3D scene scripts
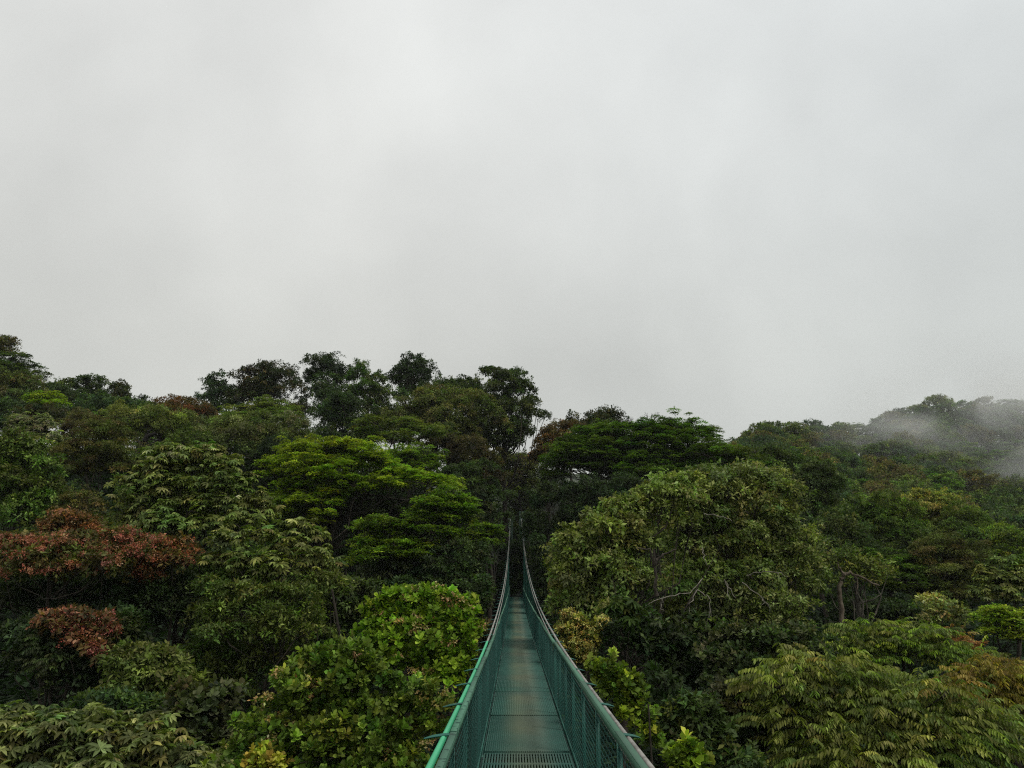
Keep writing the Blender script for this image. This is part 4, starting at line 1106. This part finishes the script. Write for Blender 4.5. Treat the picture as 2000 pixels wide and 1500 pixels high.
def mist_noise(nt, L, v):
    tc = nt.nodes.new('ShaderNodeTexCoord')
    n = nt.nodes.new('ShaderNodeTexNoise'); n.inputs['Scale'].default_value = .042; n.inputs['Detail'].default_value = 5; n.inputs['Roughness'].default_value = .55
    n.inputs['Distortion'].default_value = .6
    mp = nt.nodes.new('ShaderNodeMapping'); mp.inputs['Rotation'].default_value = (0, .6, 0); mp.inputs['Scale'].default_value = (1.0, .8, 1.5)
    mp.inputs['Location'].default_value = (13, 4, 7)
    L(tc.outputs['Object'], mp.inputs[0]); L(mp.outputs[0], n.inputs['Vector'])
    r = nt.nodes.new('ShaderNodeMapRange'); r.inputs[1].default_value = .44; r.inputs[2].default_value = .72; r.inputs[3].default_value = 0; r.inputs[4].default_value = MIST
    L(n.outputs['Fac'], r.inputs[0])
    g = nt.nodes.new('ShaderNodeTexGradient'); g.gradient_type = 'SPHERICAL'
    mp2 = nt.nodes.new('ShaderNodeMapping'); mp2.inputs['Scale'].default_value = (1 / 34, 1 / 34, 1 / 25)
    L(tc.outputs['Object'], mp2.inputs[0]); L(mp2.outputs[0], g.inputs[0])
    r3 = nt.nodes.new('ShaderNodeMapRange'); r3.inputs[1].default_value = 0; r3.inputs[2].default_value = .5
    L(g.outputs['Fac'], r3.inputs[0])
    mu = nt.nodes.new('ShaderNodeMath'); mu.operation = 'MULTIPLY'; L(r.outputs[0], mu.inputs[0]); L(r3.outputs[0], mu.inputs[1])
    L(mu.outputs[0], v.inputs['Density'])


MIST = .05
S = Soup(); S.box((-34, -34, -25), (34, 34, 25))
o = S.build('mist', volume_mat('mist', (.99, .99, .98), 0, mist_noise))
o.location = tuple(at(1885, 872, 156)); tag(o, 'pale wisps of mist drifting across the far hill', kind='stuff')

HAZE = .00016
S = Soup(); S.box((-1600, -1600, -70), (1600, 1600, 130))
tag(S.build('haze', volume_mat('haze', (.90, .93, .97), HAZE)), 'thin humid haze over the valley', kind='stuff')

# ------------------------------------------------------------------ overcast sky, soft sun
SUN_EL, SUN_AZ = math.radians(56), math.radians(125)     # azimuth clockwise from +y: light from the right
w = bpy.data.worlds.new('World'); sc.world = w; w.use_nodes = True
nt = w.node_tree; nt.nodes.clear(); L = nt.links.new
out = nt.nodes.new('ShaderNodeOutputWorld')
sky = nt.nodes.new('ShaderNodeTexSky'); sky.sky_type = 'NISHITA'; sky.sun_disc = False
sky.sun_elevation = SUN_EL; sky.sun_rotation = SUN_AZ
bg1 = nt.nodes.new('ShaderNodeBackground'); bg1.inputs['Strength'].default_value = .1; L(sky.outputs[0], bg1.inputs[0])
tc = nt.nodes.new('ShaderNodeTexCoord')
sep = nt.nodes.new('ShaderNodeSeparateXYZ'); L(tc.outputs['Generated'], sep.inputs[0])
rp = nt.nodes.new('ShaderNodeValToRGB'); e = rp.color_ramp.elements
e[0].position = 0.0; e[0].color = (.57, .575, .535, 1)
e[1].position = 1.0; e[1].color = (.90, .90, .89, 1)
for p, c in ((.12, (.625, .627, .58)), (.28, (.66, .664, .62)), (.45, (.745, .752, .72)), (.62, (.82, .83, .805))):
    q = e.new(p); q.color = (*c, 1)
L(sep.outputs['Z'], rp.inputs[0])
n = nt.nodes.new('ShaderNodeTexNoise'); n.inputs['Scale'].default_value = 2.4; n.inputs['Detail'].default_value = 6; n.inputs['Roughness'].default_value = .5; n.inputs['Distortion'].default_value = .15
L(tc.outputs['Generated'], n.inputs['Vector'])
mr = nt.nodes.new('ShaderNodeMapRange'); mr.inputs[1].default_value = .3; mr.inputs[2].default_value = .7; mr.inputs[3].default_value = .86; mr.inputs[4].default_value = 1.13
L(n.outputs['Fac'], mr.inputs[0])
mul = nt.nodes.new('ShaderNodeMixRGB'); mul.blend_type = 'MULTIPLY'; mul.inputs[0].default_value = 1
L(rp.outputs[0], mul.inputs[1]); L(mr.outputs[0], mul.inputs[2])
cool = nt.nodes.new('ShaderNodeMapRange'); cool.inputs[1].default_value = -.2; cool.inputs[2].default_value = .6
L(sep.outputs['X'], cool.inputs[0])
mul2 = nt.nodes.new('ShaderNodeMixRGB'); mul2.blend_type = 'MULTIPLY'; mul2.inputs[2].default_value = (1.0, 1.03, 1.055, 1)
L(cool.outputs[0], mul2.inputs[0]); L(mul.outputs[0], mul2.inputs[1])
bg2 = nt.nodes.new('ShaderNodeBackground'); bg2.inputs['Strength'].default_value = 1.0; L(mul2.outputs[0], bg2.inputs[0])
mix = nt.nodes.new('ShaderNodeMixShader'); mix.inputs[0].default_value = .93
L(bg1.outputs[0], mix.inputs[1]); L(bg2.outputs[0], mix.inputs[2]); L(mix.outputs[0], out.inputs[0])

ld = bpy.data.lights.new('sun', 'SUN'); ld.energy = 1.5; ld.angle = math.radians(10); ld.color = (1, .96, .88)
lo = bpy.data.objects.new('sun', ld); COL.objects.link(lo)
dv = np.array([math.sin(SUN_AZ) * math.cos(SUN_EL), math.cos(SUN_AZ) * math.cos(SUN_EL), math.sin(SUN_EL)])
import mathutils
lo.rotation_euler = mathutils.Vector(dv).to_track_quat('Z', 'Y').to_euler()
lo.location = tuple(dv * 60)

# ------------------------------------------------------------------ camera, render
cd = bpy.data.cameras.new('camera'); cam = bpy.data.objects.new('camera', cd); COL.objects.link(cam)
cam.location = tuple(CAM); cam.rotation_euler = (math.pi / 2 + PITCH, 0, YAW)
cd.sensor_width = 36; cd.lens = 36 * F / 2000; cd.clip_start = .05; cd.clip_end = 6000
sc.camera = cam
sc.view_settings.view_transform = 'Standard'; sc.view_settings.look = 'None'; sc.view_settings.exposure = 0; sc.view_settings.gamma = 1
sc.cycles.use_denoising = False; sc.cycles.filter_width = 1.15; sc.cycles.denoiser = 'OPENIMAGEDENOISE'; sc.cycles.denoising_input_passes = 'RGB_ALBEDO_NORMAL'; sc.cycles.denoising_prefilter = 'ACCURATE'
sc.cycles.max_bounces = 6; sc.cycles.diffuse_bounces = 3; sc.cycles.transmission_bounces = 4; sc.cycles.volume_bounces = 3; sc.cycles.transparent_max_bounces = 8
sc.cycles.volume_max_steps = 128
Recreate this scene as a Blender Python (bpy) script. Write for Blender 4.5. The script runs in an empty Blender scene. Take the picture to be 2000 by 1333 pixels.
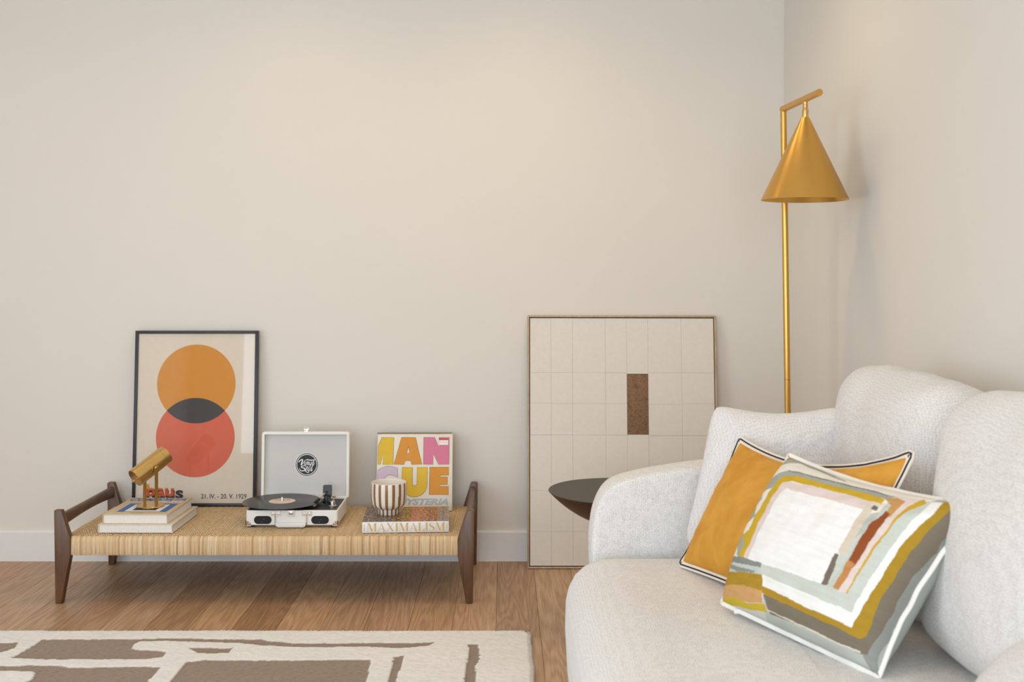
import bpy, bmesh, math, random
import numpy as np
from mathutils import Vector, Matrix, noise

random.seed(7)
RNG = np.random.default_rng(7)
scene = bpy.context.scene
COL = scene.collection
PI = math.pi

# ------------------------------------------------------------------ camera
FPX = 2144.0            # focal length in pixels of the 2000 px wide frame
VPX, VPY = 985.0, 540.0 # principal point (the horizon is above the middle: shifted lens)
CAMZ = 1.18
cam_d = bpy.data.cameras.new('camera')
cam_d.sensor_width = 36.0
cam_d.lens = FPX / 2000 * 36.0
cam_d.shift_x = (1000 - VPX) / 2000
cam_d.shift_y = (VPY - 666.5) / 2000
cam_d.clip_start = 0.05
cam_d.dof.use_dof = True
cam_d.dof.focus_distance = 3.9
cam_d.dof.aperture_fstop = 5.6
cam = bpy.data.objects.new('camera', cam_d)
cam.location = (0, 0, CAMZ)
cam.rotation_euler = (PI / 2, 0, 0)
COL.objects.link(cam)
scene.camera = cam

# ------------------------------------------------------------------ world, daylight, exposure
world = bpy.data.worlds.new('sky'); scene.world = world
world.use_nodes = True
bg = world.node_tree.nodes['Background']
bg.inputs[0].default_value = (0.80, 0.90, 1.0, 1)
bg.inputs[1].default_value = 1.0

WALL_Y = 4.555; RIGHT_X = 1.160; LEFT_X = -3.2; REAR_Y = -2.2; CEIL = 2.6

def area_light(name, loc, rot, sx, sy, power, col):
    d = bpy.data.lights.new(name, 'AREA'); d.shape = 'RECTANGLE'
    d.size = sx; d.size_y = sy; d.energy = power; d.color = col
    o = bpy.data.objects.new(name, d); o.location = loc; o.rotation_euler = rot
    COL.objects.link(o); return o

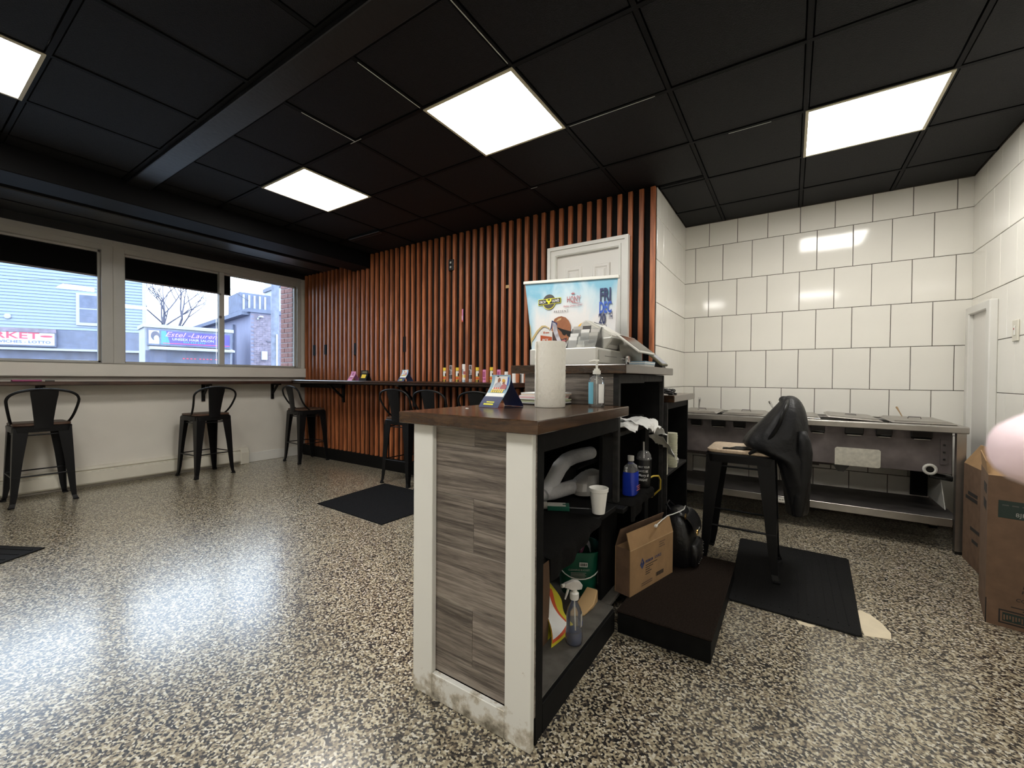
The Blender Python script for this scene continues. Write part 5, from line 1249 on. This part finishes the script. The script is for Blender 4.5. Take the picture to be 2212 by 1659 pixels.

EXERCISE: Return, please, the exact lines from the beginning of the entries above through the line containing "o.location = tuple(at(1885, 872, 156));", both included; pictures are left out.

RESPONSE TO THE EXERCISE:
Keep writing the Blender script for this image. This is part 4, starting at line 1106. This part finishes the script. Write for Blender 4.5. Treat the picture as 2000 pixels wide and 1500 pixels high.
def mist_noise(nt, L, v):
    tc = nt.nodes.new('ShaderNodeTexCoord')
    n = nt.nodes.new('ShaderNodeTexNoise'); n.inputs['Scale'].default_value = .042; n.inputs['Detail'].default_value = 5; n.inputs['Roughness'].default_value = .55
    n.inputs['Distortion'].default_value = .6
    mp = nt.nodes.new('ShaderNodeMapping'); mp.inputs['Rotation'].default_value = (0, .6, 0); mp.inputs['Scale'].default_value = (1.0, .8, 1.5)
    mp.inputs['Location'].default_value = (13, 4, 7)
    L(tc.outputs['Object'], mp.inputs[0]); L(mp.outputs[0], n.inputs['Vector'])
    r = nt.nodes.new('ShaderNodeMapRange'); r.inputs[1].default_value = .44; r.inputs[2].default_value = .72; r.inputs[3].default_value = 0; r.inputs[4].default_value = MIST
    L(n.outputs['Fac'], r.inputs[0])
    g = nt.nodes.new('ShaderNodeTexGradient'); g.gradient_type = 'SPHERICAL'
    mp2 = nt.nodes.new('ShaderNodeMapping'); mp2.inputs['Scale'].default_value = (1 / 34, 1 / 34, 1 / 25)
    L(tc.outputs['Object'], mp2.inputs[0]); L(mp2.outputs[0], g.inputs[0])
    r3 = nt.nodes.new('ShaderNodeMapRange'); r3.inputs[1].default_value = 0; r3.inputs[2].default_value = .5
    L(g.outputs['Fac'], r3.inputs[0])
    mu = nt.nodes.new('ShaderNodeMath'); mu.operation = 'MULTIPLY'; L(r.outputs[0], mu.inputs[0]); L(r3.outputs[0], mu.inputs[1])
    L(mu.outputs[0], v.inputs['Density'])


MIST = .05
S = Soup(); S.box((-34, -34, -25), (34, 34, 25))
o = S.build('mist', volume_mat('mist', (.99, .99, .98), 0, mist_noise))
o.location = tuple(at(1885, 872, 156)); tag(o, 'pale wisps of mist drifting across the far hill', kind='stuff')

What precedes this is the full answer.